As to the taking on of the Devotion in some practical way, I could not speak too strongly. In the first place I have seen the Legion itself arise at the mere touch of De Montfort on an interested group. At once that band expanded into the Legion. Of course he must have been keeping a sort of vigil, awaiting that moment ever since he prophesied it more than two hundred years previously. "I look forward", he says, "to a great legion of brave and valiant soldiers of Jesus and Mary, of both sexes, to combat the world, the devil and corrupted nature in those more than ever perilous times which are to come".
But the union between the Legion and the Saint went further than his breathing of life into it. He would have to continue to nurture it, and the Legion should of necessity admit its obligation to him.
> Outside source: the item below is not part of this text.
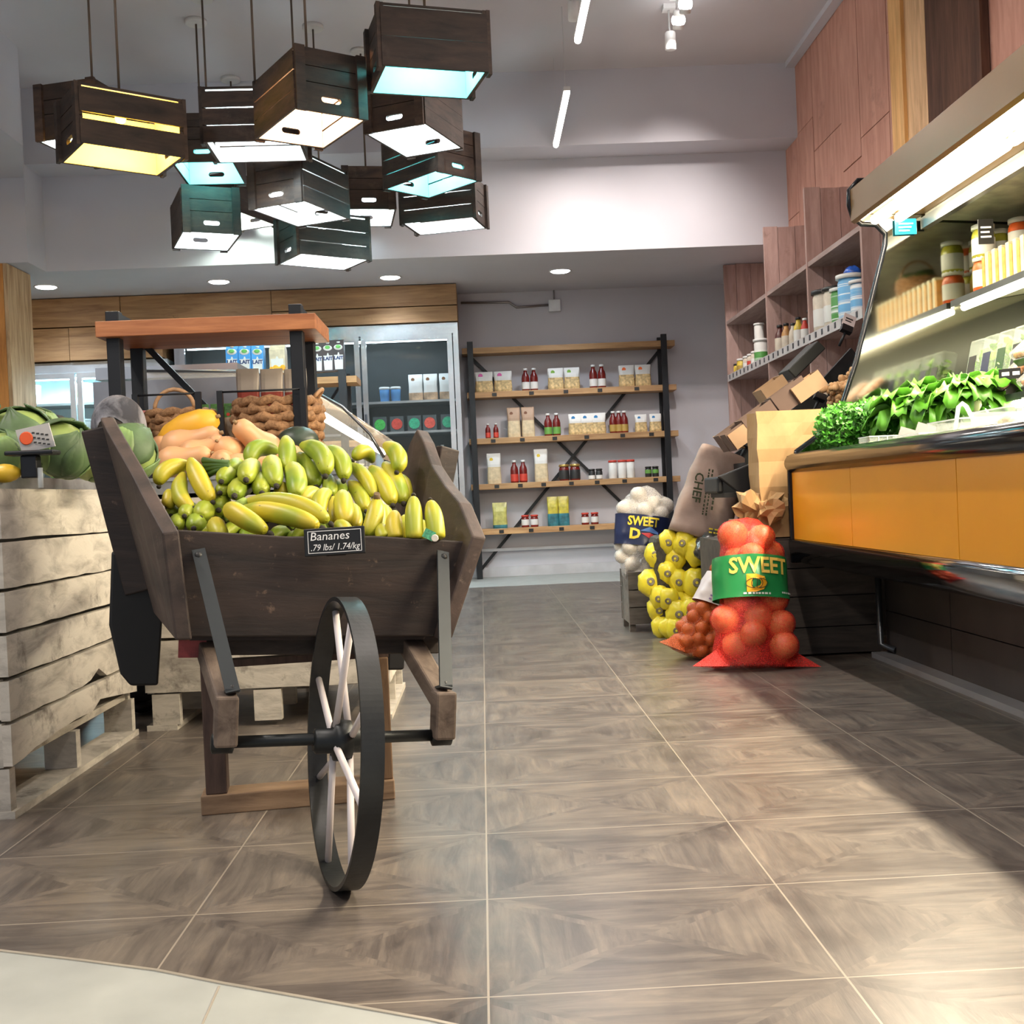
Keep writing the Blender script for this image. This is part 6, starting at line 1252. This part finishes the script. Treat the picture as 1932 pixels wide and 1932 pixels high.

In a strange and potent fashion the Legion was enabled to do this. Though he had died in 1716 in the odour of sanctity, his Cause for Canonization, lagged on the way and seemed to come to a standstill with his Beatification by Leo XIII. But the spread of the Legion out over the world made him one of the most invoked Saints in the Church and supplied what had been the missing element, the popular estimation or cultus. And at once Rome acted. Not only was he canonized in 1950 but his statue was placed in a lordly position in St. Peter's, prominent amongst the greatest ones.
Now may I put the question: what is the best way to read his book and to practice his Devotion, for these operations must go together as a twin. I would be inclined to say that the very best method would lie in the reading of a page of the True Devotion every day, but in the manner of a prayer or meditation, seeking to drain the idea and spirit even of each word into our minds, accepting what it declares as a message to us from him; rejecting the notion that the very strong expressions which all the time proceed from his lips about the Blessed Virgin represent in the slightest degree unjustified embellishment of her. For there I think is the very charm and virtue of the book: that it can appear so often to be parting company from reality and plunging into a fantastic, extravagant world of its own. But beware when you find yourself imagining that such is the case. Because there is no exaggeration and no fantasy. No book ever passed through such an ordeal by fire and emerged so triumphantly as this one has.
Moreover Mary's vastness exceeds our capacity to exaggerate her. Our intelligence really cannot compass her. Necessarily God's masterpiece evades our full understanding so that when luminous glimpses are afforded to us we find the light too much.
So again I urge it. Read the book regularly in the spirit of complete acceptance. Dwell on its different parts. Capture its soaring ideas and receive them into yourself as by very faith. In this way will the real Mary show herself to you and be able to exert her full maternal sway over you. Thus will you make your passage through this life worthwhile, what it is supposed to be.